When asked how she challenges herself creatively without having to answer to anyone, though, she’s happy to point out whose approval she most seeks and appreciates. “I think I actually have an advantage [to] having the big label breathing down your neck,” she says, “because I have this direct line with my fans and the people who are supporting me. I feel like it’s because of those people that I’m always pushed daily.”

From such interaction with her fans, Grannis acknowledges feeling the pressure of living up to their expectations. “There are these people who hold me accountable and comment on all my videos, comment on my blog posts,” she says. On top of that, the relative anonymity afforded to online commentators tends to make them especially candid with their opinions and, sometimes, cruel. “That’s always been hardest for me,” she says, “trying to grow some thicker skin.”
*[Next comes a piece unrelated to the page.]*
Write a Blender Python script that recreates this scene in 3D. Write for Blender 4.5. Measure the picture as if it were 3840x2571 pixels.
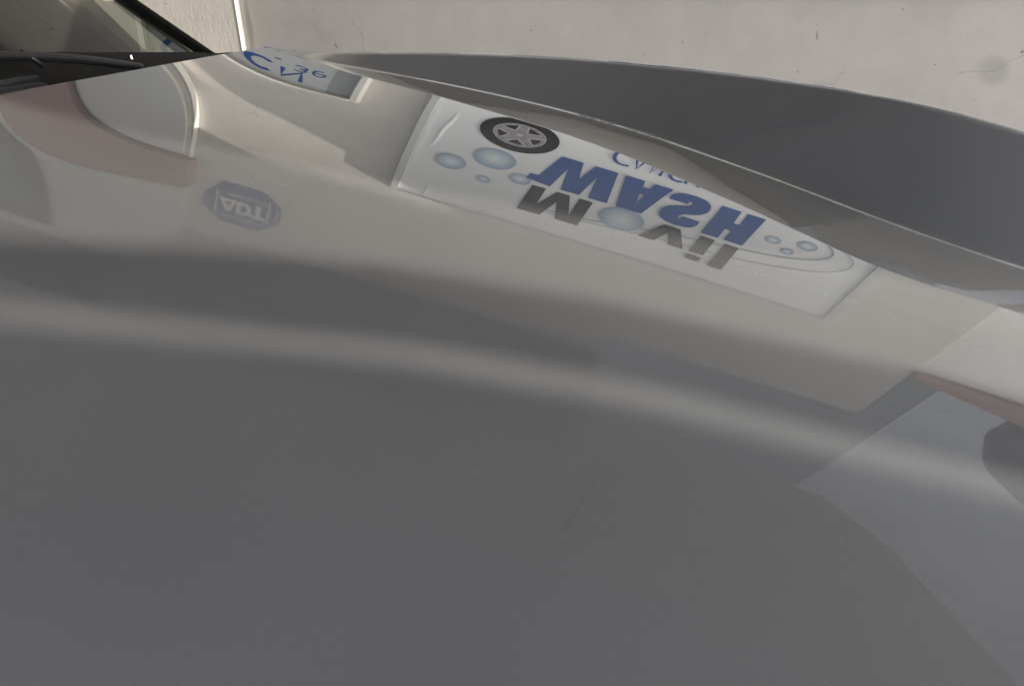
import bpy, bmesh, math, random
import numpy as np
from mathutils import Vector, Matrix
R = math.radians
rnd = random.Random(7)
sc = bpy.context.scene
for o in list(bpy.data.objects):
    bpy.data.objects.remove(o)
C = sc.collection
CZ = 1.2                                  # camera height over the ground (m)

# ------------------------------------------------------------------ camera
cam_d = bpy.data.cameras.new('camera')
cam = bpy.data.objects.new('camera', cam_d)
C.objects.link(cam)
cR = Vector((0.9885, 0.1514, -0.0010)); cU = Vector((-0.0744, 0.4913, 0.8678)); cF = Vector((-0.1319, 0.8577, -0.4969))
cam.matrix_world = Matrix(((cR.x, cU.x, -cF.x, 0), (cR.y, cU.y, -cF.y, 0), (cR.z, cU.z, -cF.z, CZ), (0, 0, 0, 1)))
cam_d.sensor_width = 36.0
cam_d.lens = 26.98
cam_d.clip_start = 0.01
cam_d.clip_end = 500
cam_d.dof.use_dof = True
cam_d.dof.focus_distance = 1.7
cam_d.dof.aperture_fstop = 18.0
sc.camera = cam

# ------------------------------------------------------------------ light
SUN_EL, SUN_DEV = 24.0, 10.0              # the sun stands low over the car's nose, 10 degrees off the wall's plane
sdir = Vector((math.cos(R(SUN_EL)) * math.cos(R(SUN_DEV)), -math.cos(R(SUN_EL)) * math.sin(R(SUN_DEV)), math.sin(R(SUN_EL))))
sun_d = bpy.data.lights.new('sun', 'SUN')
sun_d.energy = 3.5
sun_d.angle = R(0.25)
sun_d.color = (1.0, 0.92, 0.79)
sun = bpy.data.objects.new('sun', sun_d)
sun.rotation_euler = sdir.to_track_quat('Z', 'Y').to_euler()
C.objects.link(sun)
world = bpy.data.worlds.new('World')
sc.world = world
world.use_nodes = True
wn = world.node_tree
wn.nodes.clear()
sky = wn.nodes.new('ShaderNodeTexSky')
sky.sky_type = 'NISHITA'
sky.sun_disc = False
sky.sun_elevation = R(SUN_EL)
sky.sun_rotation = R(90 + SUN_DEV)
sky.dust_density = 2.5
sky.air_density = 1.0
bg = wn.nodes.new('ShaderNodeBackground')
bg.inputs['Strength'].default_value = 0.15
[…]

Getting used to performing before a live audience, particularly after she’d grown accustomed to singing in front of a webcam, didn’t make that thicker skin any easier to come by. “I was kind of shy at first,” she recalls, “and I kept to myself, but I felt this urge to be sharing [my music] with people. So I started having little shows at coffeehouses and things like that, but it was painful…. I had many a show where it ended and I’d go hide and start crying and saying, ‘Tonight was so awkward!’

“Nowadays I’m getting more used to it,” she goes on to say, and it’s a good thing too, because she’s slated to begin an extensive tour in support of Stairwells this weekend. Whatever jitters await her on the road, though, she says that she's realized one thing for sure. “The people who come to my shows now are not there to judge me,” she insists. “They’re there to enjoy themselves, have fun, and connect.”